Suppose:
- $C$ is a discrete category with two objects $c_1,c_2$
- $D$ is a category with two objects $d_1,d_2$ and one non-identity morphism $f: d_1 \rightarrow d_2$
- $F: C \rightarrow Set$ is a functor that maps $F(c_1) = \{x_1\}, F(c_2) = \{x_1,x_2\}$
- $K: C \rightarrow D$ is a functor that maps $K(c_1) = d_1, K(c_2) = d_2$
Since Set is co-complete we can use the pointwise Kan extension formula (6.2.1 in Riehl's Category Theory in Context) to compute \begin{align*} & Lan_KF(d_1) = F(c_1) = \{x_1\}\\ & Lan_KF(d_2) = F(c_1) + F(c_2) = \{x_1\} + \{x_1, x_2\}\\ & Lan_KF(f) = \iota_{\{x_1\} \subseteq \{x_1\} + \{x_1, x_2\}} \end{align*} where $+$ is the disjoint union.

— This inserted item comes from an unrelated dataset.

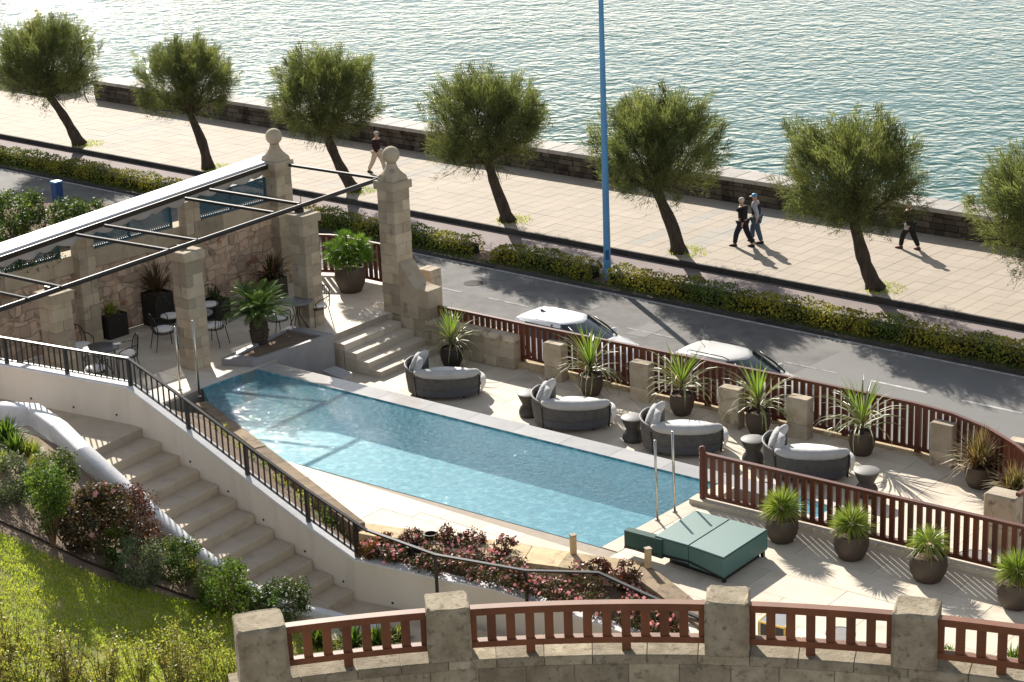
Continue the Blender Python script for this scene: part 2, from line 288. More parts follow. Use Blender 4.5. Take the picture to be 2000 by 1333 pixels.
# ------------------------------------------------------------------ objects
MW = {}                                     # world matrix of every empty, for parts written in world coordinates
def thing(name, label, cat, loc=(0, 0, 0), rz=0.0, group=None):
    o = bpy.data.objects.new(name, None); COL.objects.link(o); o.empty_display_size = .2
    o.location = loc; o.rotation_euler = (0, 0, rz)
    o['label'] = label; o['category'] = cat
    if group: o['group'] = group
    MW[o.name] = Matrix.Translation(loc) @ Matrix.Rotation(rz, 4, 'Z')
    return o
def tag(o, label=None, cat=None, group=None, kind=None):
    if label: o['label'] = label
    if cat: o['category'] = cat
    if group: o['group'] = group
    if kind: o['kind'] = kind
    return o
class MB:
    def __init__(s): s.v = []; s.f = []; s.t = []; s.tint = 0.0
    def add(s, vs, fs):
        n = len(s.v); s.v += [tuple(v) for v in vs]
        for f in fs: s.f.append(tuple(i + n for i in f)); s.t.append(s.tint)
        return s
    def obox(s, o, X, Y, Z):
        o, X, Y, Z = Vector(o), Vector(X), Vector(Y), Vector(Z)
        vs = [o, o + X, o + X + Y, o + Y, o + Z, o + X + Z, o + X + Y + Z, o + Y + Z]
        return s.add(vs, [(3, 2, 1, 0), (4, 5, 6, 7), (0, 1, 5, 4), (1, 2, 6, 5), (2, 3, 7, 6), (3, 0, 4, 7)])
    def box(s, c, sx, sy, sz, a=0.0):       # c is the centre of the base
        X = Vector((math.cos(a), math.sin(a), 0)); Y = Vector((-X.y, X.x, 0))
        return s.obox(Vector(c) - X * sx / 2 - Y * sy / 2, X * sx, Y * sy, Z1 * sz)
    def bbox(s, c, sx, sy, sz, a=0.0, b=.015):   # box with chamfered upright and top edges
        X = Vector((math.cos(a), math.sin(a), 0)); Y = Vector((-X.y, X.x, 0)); c = Vector(c)
        def ring(hx, hy, z, k):
            return [c + X * x + Y * y + Z1 * z for x, y in ((-hx + k, -hy), (hx - k, -hy), (hx, -hy + k), (hx, hy - k), (hx - k, hy), (-hx + k, hy), (-hx, hy - k), (-hx, -hy + k))]
        r0 = ring(sx / 2, sy / 2, 0, b); r1 = ring(sx / 2, sy / 2, sz - b, b); r2 = ring(sx / 2 - b, sy / 2 - b, sz, b)
        s.loft([r0, r1, r2], True, True); return s
    def loft(s, rings, cap0=True, cap1=True):
        n = len(rings[0]); vs = [p for r in rings for p in r]; fs = []
        for k in range(len(rings) - 1):
            for i in range(n):
                j = (i + 1) % n; fs.append((k * n + i, k * n + j, (k + 1) * n + j, (k + 1) * n + i))
        if cap0: fs.append(tuple(range(n - 1, -1, -1)))
        if cap1: fs.append(tuple((len(rings) - 1) * n + i for i in range(n)))
        return s.add(vs, fs)
    def prism(s, poly, z0, z1):             # poly: xy (or xyz ignored z), z's may be lists
        n = len(poly)
        a = z0 if isinstance(z0, (list, tuple)) else [z0] * n; b = z1 if isinstance(z1, (list, tuple)) else [z1] * n
        ar = sum(poly[i][0] * poly[(i + 1) % n][1] - poly[(i + 1) % n][0] * poly[i][1] for i in range(n))
        if ar < 0: poly = poly[::-1]; a = a[::-1]; b = b[::-1]
        return s.loft([[(p[0], p[1], a[i]) for i, p in enumerate(poly)], [(p[0], p[1], b[i]) for i, p in enumerate(poly)]])
    def tube(s, pts, r, n=6, cap=True):
        pts = [Vector(p) for p in pts]; m = len(pts); rs = r if isinstance(r, (list, tuple)) else [r] * m
        rings = []; ref = None
        for i in range(m):
            d = (pts[min(i + 1, m - 1)] - pts[max(i - 1, 0)])
            if d.length < 1e-9: d = Vector((0, 0, 1))
            d.normalize()
            if ref is None: ref = Vector((1, 0, 0)) if abs(d.x) < .8 else Vector((0, 1, 0))
            x = (ref - d * ref.dot(d))
            if x.length < 1e-6: x = d.orthogonal()
            x.normalize(); y = d.cross(x); ref = x
            rings.append([pts[i] + (x * math.cos(2 * math.pi * k / n) + y * math.sin(2 * math.pi * k / n)) * rs[i] for k in range(n)])
        return s.loft(rings, cap, cap)
    def sweep(s, pts, wid, h, cap=True):    # box section along a path, the path being the middle of its base
        pts = [Vector(p) for p in pts]; rings = []
        m = len(pts)
        for i in range(m):
            d = pts[min(i + 1, m - 1)] - pts[max(i - 1, 0)]; d.z = 0; d.normalize(); y = Vector((-d.y, d.x, 0))
            rings.append([pts[i] - y * wid / 2, pts[i] + y * wid / 2, pts[i] + y * wid / 2 + Z1 * h, pts[i] - y * wid / 2 + Z1 * h])
        return s.loft(rings, cap, cap)
    def lathe(s, prof, c=(0, 0, 0), n=20, cap0=True, cap1=True, sx=1, sy=1):
        c = Vector(c)
        return s.loft([[c + Vector((r * sx * math.cos(2 * math.pi * k / n), r * sy * math.sin(2 * math.pi * k / n), z)) for k in range(n)] for r, z in prof], cap0, cap1)
    def sheet(s, rows):                     # grid of points
        n = len(rows[0]); vs = [p for r in rows for p in r]
        return s.add(vs, [(k * n + i, k * n + i + 1, (k + 1) * n + i + 1, (k + 1) * n + i) for k in range(len(rows) - 1) for i in range(n - 1)])
    def mesh(s, name, mw=None, smooth=False):
        me = bpy.data.meshes.new(name)
        vs = s.v
        if mw is not None:
            inv = mw.inverted(); vs = [tuple(inv @ Vector(v)) for v in vs]
        me.from_pydata(vs, [], s.f); me.update()
        a = me.attributes.new('tint', 'FLOAT', 'FACE'); a.data.foreach_set('value', s.t)
        if smooth: me.shade_smooth() if smooth is True else me.set_sharp_from_angle(angle=R(smooth)); 
        return me
    def build(s, name, m, parent=None, world=True, smooth=False, kind=None, origin=True):
        mw = None
        if parent is not None and world: mw = mw_of(parent)
        elif parent is None and origin and s.v:
            a = np.array(s.v); mw = Matrix.Translation(((a[:, 0].min() + a[:, 0].max()) / 2, (a[:, 1].min() + a[:, 1].max()) / 2, a[:, 2].min()))
        me = s.mesh(name, mw, smooth)
        o = bpy.data.objects.new(name, me); COL.objects.link(o)
        me.materials.append(M[m] if isinstance(m, str) else m)
        if parent is not None: o.parent = parent; MW[o.name] = mw_of(parent)
        elif mw is not None: o.matrix_world = mw; MW[o.name] = mw
        if kind: o['kind'] = kind
        return o
def mw_of(o): return MW.get(o.name, Matrix.Identity(4))
def part(name, me, parent, loc=(0, 0, 0), rot=(0, 0, 0), scale=(1, 1, 1)):   # a shared mesh placed under its thing (local coordinates)
    o = bpy.data.objects.new(name, me); COL.objects.link(o); o.parent = parent
    o.location = loc; o.rotation_euler = rot; o.scale = scale
    return o
def dup(root, loc, rz=None, label=None, group=None):
    def cp(o, par):
        c = o.copy(); COL.objects.link(c); c.parent = par
        for ch in KIDS.get(o.name, []): cp(ch, c)
        return c
    r = cp(root, None); r.location = loc
    if rz is not None: r.rotation_euler = (0, 0, rz)
    if label: r['label'] = label
    if group: r['group'] = group
    return r
KIDS = {}
def kids(root):                             # remember who belongs to a prototype before copying it
    for o in COL.objects:
        if o.parent is not None: KIDS.setdefault(o.parent.name, [])
    for o in COL.objects:
        if o.parent is not None and o not in KIDS[o.parent.name]: KIDS[o.parent.name].append(o)
def quads(name, P, m, tint=None, parent=None, kind=None, tri=False, origin=None):
    """P: (n,4,3) array of leaf quads in world coordinates"""
    n, k = P.shape[0], P.shape[1]
    P = P.astype(np.float32)
    mw = None
    if parent is not None: mw = mw_of(parent)
    elif origin is not None: mw = Matrix.Translation(origin)
    me = bpy.data.meshes.new(name)
    vs = P.reshape(-1, 3)
    if mw is not None:
        inv = np.array(mw.inverted()); vs = vs @ inv[:3, :3].T + inv[:3, 3]
    me.vertices.add(n * k); me.vertices.foreach_set('co', np.ascontiguousarray(vs, np.float32).ravel())
    me.loops.add(n * k); me.loops.foreach_set('vertex_index', np.arange(n * k, dtype=np.int32))
    me.polygons.add(n); me.polygons.foreach_set('loop_start', np.arange(0, n * k, k, dtype=np.int32))
    try: me.polygons.foreach_set('loop_total', np.full(n, k, np.int32))
    except Exception: pass
    me.update(calc_edges=True)
    a = me.attributes.new('tint', 'FLOAT', 'FACE')
    a.data.foreach_set('value', (tint if tint is not None else np.zeros(n)).astype(np.float32))
    me.materials.append(M[m] if isinstance(m, str) else m)
    if name is None: return me
    o = bpy.data.objects.new(name, me); COL.objects.link(o)
    if parent is not None: o.parent = parent
    elif mw is not None: o.matrix_world = mw; MW[o.name] = mw
    if kind: o['kind'] = kind
    return o
def unit(a): return a / np.maximum(np.linalg.norm(a, axis=-1, keepdims=True), 1e-9)
def blades(base, d, length, width, droop=0.0, rs=nrs):
    """thin rhombic leaves from base along d"""
    n = len(base); d = unit(d); side = unit(np.cross(d, rs.normal(size=(n, 3))))
    L_ = np.broadcast_to(np.asarray(length, float).reshape(-1, 1), (n, 1)); W_ = np.broadcast_to(np.asarray(width, float).reshape(-1, 1), (n, 1))
    tip = base + d * L_; tip[:, 2] -= (droop * L_)[:, 0]
    mid = base + d * L_ * .45
    return np.stack([base, mid + side * W_ / 2, tip, mid - side * W_ / 2], axis=1)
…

Now consider the subcategory $Inc$ of $Set$ in which morphisms are restricted to inclusion functions $\iota: S \rightarrow S \cup S'$ and define the functor $F': C \rightarrow Inc$ with the same pointwise definition as $F$. $Inc$ is a preorder, and since $\{x_1\}$ is the $\iota$-smallest element of $Inc$ that is $\geq F(c_1) = \{x_1\}$ and $\{x_1, x_2\}$ is the $\iota$-smallest element of $Inc$ that is $\geq F(c_2) = \{x_1, x_2\}$ we have: \begin{align*} & Lan_KF'(d_1) = F'(c_1) = \{x_1\}\\ & Lan_KF'(d_2) = F'(c_2) = \{x_1, x_2\}\\ & Lan_KF'(f) = \iota_{\{x_1\} \subseteq \{x_1, x_2\}} \end{align*}
Is this computation correct? What is the intuition for why the Kan extension of $F$ along $K$ can change when we replace $F$ with another functor with an identical pointwise definition?

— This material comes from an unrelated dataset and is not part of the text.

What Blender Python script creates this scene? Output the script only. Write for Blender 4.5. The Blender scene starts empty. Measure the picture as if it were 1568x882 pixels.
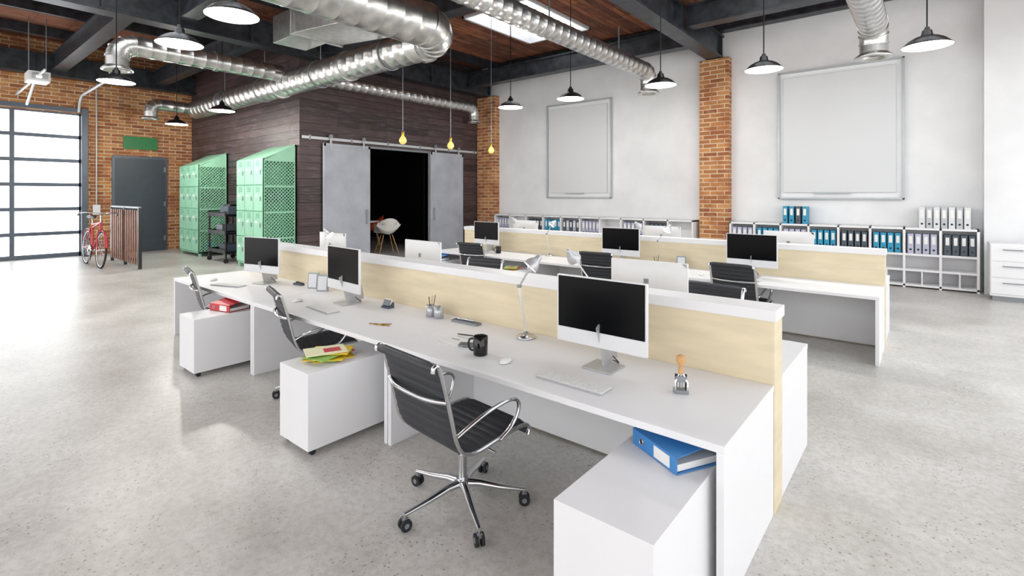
import bpy, math, random
from mathutils import Vector, Matrix, Euler
random.seed(7)
SC=bpy.context.scene
COL=SC.collection
SC.view_settings.view_transform='Standard'

# ---------------------------------------------------------------- materials
def lin(c):
    return tuple((x/12.92 if x<=0.04045 else ((x+0.055)/1.055)**2.4) for x in c)
def hexc(h):
    return lin(tuple(int(h[i:i+2],16)/255 for i in (0,2,4)))
def newmat(name):
    m=bpy.data.materials.new(name); m.use_nodes=True
    nt=m.node_tree; b=nt.nodes['Principled BSDF']
    return m,nt,b
def mat(name,h,rough=0.5,metal=0.0,var=0.06,scale=6.0,bump=0.0,spec=0.5,emit=0.0,emith=None,trans=0.0,stretch=None):
    m,nt,b=newmat(name); c=hexc(h)
    tc=nt.nodes.new('ShaderNodeTexCoord')
    n=nt.nodes.new('ShaderNodeTexNoise'); n.inputs['Scale'].default_value=scale; n.inputs['Detail'].default_value=4
    if stretch:
        mp=nt.nodes.new('ShaderNodeMapping'); mp.inputs['Scale'].default_value=stretch
        nt.links.new(tc.outputs['Object'],mp.inputs['Vector']); nt.links.new(mp.outputs['Vector'],n.inputs['Vector'])
    else:
        nt.links.new(tc.outputs['Object'],n.inputs['Vector'])
    r=nt.nodes.new('ShaderNodeValToRGB')
    r.color_ramp.elements[0].position=0.3; r.color_ramp.elements[1].position=0.7
    r.color_ramp.elements[0].color=tuple(max(0,x*(1-var)) for x in c)+(1,)
    r.color_ramp.elements[1].color=tuple(min(1,x*(1+var)) for x in c)+(1,)
    nt.links.new(n.outputs['Fac'],r.inputs['Fac']); nt.links.new(r.outputs['Color'],b.inputs['Base Color'])
    b.inputs['Roughness'].default_value=rough; b.inputs['Metallic'].default_value=metal
    b.inputs['Specular IOR Level'].default_value=spec
    if trans: b.inputs['Transmission Weight'].default_value=trans
    if emit:
        b.inputs['Emission Color'].default_value=hexc(emith or h)+(1,); b.inputs['Emission Strength'].default_value=emit
    if bump:
        bp=nt.nodes.new('ShaderNodeBump'); bp.inputs['Strength'].default_value=bump; bp.inputs['Distance'].default_value=0.02
        nt.links.new(n.outputs['Fac'],bp.inputs['Height']); nt.links.new(bp.outputs['Normal'],b.inputs['Normal'])
    return m
def brickmat(name,c1,c2,mortar,w,row,ms,mode='wall',rough=0.85,dirt=None,dirtamt=0.5,dirtscale=3.0,bump=0.5,extra=None,grain=None):
    m,nt,b=newmat(name); L=nt.links.new; N=nt.nodes.new
    g=N('ShaderNodeNewGeometry'); s=N('ShaderNodeSeparateXYZ'); L(g.outputs['Position'],s.inputs[0])
    cb=N('ShaderNodeCombineXYZ')
    if mode=='wall':
        ad=N('ShaderNodeMath'); ad.operation='ADD'; L(s.outputs[0],ad.inputs[0]); L(s.outputs[1],ad.inputs[1])
        L(ad.outputs[0],cb.inputs[0]); L(s.outputs[2],cb.inputs[1])
    else:
        L(s.outputs[0],cb.inputs[1]); L(s.outputs[1],cb.inputs[0])
    br=N('ShaderNodeTexBrick'); L(cb.outputs[0],br.inputs['Vector'])
    br.inputs['Scale'].default_value=1; br.inputs['Brick Width'].default_value=w; br.inputs['Row Height'].default_value=row
    br.inputs['Mortar Size'].default_value=ms; br.inputs['Mortar Smooth'].default_value=0.2
    br.inputs['Color1'].default_value=hexc(c1)+(1,); br.inputs['Color2'].default_value=hexc(c2)+(1,); br.inputs['Mortar'].default_value=hexc(mortar)+(1,)
    n=N('ShaderNodeTexNoise'); n.inputs['Scale'].default_value=dirtscale; n.inputs['Detail'].default_value=8; n.inputs['Roughness'].default_value=0.7
    mp=N('ShaderNodeMapping'); mp.inputs['Scale'].default_value=(0.5,6,1) if grain else (1,2.5,1); L(cb.outputs[0],mp.inputs[0]); L(mp.outputs[0],n.inputs['Vector'])
    r=N('ShaderNodeValToRGB'); r.color_ramp.elements[0].position=0.5; r.color_ramp.elements[1].position=0.72
    L(n.outputs['Fac'],r.inputs[0])
    mx=N('ShaderNodeMix'); mx.data_type='RGBA'
    ml=N('ShaderNodeMath'); ml.operation='MULTIPLY'; ml.inputs[1].default_value=dirtamt; L(r.outputs[0],ml.inputs[0]); L(ml.outputs[0],mx.inputs[0])
    L(br.outputs['Color'],mx.inputs[6]); mx.inputs[7].default_value=hexc(dirt or mortar)+(1,)
    out=mx.outputs[2]
    if extra:
        n2=N('ShaderNodeTexNoise'); n2.inputs['Scale'].default_value=extra[1]; n2.inputs['Detail'].default_value=3; L(cb.outputs[0],n2.inputs['Vector'])
        r2=N('ShaderNodeValToRGB'); r2.color_ramp.elements[0].position=0.48; r2.color_ramp.elements[1].position=0.62; L(n2.outputs['Fac'],r2.inputs[0])
        m2=N('ShaderNodeMix'); m2.data_type='RGBA'; ml2=N('ShaderNodeMath'); ml2.operation='MULTIPLY'; ml2.inputs[1].default_value=extra[2]
        L(r2.outputs[0],ml2.inputs[0]); L(ml2.outputs[0],m2.inputs[0]); L(out,m2.inputs[6]); m2.inputs[7].default_value=hexc(extra[0])+(1,)
        out=m2.outputs[2]
    L(out,b.inputs['Base Color'])
    b.inputs['Roughness'].default_value=rough
    bp=N('ShaderNodeBump'); bp.inputs['Strength'].default_value=bump; bp.inputs['Distance'].default_value=0.02; bp.invert=True
    L(br.outputs['Fac'],bp.inputs['Height']); L(bp.outputs[0],b.inputs['Normal'])
    return m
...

Your computations are correct. It shouldn't be so surprising, though, that the value of $Lan_K F$ has changed: this is a thing defined by a universal property, so it depends on arrows in addition to objects. The definition of a Kan extension appeals to some natural transformations, which depend on how arrows work. A functor $D \to Set$ is an arrow in $Set,$ and the universal property says that a map from $F$'s values to this arrow's endpoints is the same as a map to this arrow from the arrow $Lan_K F(D).$ If you make the target category into a poset, every diagram becomes commutative, and so a map between arrows in the same as a map between their endpoints, whence the Kan extension in this case turns out to be just an extension of $F$. Initially, this was not the case, essentially because not every square commutes.
After all, the very way you computed the values of the Kan extension reveals this dependence of arrows in the domain (I assume you mean the colimit over $K \downarrow d$): the only thing that changes is that the colimit over the category $\bullet \> \bullet$ is now different. But yes, once colimits change, Kan extensions, which in good cases are some colimits, might also change.